**Instructions for the task**
Extract exactly those lines that lie between the start of the material and the line with "COL = scene.collection", including both boundary lines and no others.
::::::::::
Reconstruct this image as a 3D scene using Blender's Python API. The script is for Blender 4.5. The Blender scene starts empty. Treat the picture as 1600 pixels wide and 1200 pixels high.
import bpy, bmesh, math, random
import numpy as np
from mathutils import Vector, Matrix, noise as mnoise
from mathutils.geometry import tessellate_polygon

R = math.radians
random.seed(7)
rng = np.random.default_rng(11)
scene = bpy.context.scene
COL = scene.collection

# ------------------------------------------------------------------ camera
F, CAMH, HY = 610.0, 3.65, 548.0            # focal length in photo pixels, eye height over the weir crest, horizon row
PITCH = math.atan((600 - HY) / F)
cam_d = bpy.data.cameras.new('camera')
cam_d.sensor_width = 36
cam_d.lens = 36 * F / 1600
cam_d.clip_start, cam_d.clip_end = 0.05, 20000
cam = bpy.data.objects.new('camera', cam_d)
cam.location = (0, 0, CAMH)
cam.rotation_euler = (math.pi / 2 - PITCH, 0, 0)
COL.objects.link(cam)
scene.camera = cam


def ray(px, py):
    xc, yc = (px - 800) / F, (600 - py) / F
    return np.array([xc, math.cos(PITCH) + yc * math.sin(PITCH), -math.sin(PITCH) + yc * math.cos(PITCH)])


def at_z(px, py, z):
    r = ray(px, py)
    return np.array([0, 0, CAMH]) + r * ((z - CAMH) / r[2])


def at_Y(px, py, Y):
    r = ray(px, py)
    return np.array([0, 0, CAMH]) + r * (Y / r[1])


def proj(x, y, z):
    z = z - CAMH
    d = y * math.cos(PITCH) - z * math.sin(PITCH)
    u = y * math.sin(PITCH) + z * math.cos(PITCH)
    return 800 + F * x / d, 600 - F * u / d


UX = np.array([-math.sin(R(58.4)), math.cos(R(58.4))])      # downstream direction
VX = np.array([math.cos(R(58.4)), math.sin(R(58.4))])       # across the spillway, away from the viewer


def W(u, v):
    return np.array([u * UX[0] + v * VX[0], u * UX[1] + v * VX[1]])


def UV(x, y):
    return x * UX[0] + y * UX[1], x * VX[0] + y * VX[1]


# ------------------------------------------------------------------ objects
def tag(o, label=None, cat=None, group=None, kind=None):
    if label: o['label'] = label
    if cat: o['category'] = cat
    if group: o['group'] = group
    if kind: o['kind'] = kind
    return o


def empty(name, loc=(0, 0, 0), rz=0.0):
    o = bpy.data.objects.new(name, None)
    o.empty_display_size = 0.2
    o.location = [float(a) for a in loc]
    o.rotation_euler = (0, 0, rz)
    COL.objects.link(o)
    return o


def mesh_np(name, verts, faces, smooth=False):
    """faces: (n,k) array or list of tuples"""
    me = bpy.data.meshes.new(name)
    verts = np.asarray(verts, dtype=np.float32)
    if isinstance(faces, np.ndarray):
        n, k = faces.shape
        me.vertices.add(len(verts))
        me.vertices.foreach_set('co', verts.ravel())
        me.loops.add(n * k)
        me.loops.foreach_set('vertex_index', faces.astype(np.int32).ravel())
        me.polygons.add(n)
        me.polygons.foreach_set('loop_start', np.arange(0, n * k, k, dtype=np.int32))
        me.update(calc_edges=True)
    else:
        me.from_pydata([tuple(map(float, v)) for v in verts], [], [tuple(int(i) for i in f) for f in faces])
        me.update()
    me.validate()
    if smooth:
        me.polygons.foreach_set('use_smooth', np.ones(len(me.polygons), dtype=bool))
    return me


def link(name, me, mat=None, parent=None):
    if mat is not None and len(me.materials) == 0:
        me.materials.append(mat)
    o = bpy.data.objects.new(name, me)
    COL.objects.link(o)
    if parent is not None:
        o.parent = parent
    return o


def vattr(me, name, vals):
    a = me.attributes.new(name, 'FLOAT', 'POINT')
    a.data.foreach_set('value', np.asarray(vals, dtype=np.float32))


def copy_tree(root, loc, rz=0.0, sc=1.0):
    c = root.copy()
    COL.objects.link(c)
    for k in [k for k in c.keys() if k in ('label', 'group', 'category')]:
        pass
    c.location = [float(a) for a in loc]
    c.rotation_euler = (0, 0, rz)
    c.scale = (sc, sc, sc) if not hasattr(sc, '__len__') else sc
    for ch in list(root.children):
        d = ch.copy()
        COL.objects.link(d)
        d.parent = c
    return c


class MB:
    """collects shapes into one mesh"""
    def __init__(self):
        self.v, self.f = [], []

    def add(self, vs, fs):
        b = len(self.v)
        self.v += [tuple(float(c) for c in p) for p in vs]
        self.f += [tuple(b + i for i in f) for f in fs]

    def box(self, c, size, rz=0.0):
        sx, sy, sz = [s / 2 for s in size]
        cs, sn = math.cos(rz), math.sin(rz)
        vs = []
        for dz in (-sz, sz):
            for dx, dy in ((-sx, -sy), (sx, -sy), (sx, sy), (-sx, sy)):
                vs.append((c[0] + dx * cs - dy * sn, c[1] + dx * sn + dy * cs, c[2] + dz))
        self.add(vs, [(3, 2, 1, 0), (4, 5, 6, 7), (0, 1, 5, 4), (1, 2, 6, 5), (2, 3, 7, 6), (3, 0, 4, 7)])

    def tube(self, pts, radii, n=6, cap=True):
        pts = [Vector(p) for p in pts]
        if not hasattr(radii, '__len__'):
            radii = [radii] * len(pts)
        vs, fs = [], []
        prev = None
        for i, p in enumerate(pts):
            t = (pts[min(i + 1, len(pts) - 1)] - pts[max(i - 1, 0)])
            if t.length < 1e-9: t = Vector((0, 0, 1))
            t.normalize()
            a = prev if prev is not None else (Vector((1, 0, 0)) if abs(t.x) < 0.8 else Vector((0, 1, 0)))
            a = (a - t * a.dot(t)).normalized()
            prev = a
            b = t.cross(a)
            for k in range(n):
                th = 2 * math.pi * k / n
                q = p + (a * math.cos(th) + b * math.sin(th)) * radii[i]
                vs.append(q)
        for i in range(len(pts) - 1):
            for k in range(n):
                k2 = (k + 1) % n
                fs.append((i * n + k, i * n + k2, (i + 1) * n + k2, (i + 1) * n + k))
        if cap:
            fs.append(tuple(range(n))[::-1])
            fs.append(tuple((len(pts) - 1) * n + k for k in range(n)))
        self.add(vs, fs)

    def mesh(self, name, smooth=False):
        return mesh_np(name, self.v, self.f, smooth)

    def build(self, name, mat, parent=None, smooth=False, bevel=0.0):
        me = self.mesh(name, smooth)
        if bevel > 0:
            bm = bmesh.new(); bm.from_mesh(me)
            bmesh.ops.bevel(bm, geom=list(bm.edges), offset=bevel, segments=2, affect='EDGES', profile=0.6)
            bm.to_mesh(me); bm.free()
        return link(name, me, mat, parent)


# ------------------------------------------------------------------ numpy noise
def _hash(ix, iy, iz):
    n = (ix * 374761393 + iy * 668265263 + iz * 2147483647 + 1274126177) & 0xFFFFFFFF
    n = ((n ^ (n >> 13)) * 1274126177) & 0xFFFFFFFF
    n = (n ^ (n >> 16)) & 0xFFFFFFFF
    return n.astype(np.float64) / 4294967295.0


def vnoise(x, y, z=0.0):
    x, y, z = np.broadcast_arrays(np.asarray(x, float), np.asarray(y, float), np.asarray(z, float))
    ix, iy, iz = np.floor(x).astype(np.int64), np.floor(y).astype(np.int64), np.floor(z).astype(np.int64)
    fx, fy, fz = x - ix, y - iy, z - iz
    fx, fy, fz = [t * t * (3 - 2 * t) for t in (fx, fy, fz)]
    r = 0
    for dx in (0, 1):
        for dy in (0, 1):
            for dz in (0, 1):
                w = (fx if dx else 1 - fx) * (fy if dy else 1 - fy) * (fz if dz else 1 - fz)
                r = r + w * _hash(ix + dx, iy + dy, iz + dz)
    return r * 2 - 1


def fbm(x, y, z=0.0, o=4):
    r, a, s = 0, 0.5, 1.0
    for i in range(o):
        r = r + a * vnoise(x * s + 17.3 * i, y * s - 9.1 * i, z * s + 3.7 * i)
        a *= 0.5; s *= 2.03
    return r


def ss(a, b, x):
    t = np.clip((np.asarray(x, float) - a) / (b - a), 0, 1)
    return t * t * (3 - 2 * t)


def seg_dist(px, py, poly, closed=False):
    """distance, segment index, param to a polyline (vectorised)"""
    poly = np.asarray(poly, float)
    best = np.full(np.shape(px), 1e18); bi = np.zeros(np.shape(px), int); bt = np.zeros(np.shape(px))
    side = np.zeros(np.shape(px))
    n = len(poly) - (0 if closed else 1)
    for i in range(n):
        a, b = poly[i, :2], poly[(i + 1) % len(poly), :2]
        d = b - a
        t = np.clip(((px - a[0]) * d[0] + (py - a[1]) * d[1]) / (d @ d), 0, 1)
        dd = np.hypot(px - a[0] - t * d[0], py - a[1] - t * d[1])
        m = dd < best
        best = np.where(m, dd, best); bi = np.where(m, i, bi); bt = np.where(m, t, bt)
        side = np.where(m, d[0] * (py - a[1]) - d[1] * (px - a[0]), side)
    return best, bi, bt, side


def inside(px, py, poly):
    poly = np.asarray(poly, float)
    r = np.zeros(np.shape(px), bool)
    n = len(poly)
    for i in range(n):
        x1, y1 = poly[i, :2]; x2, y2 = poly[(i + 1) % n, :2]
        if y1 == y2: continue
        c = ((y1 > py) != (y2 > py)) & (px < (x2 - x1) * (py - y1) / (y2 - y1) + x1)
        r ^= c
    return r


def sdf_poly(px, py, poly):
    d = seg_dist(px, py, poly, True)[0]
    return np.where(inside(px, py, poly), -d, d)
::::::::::
**Completed exercise**
Reconstruct this image as a 3D scene using Blender's Python API. The script is for Blender 4.5. The Blender scene starts empty. Treat the picture as 1600 pixels wide and 1200 pixels high.
import bpy, bmesh, math, random
import numpy as np
from mathutils import Vector, Matrix, noise as mnoise
from mathutils.geometry import tessellate_polygon

R = math.radians
random.seed(7)
rng = np.random.default_rng(11)
scene = bpy.context.scene
COL = scene.collection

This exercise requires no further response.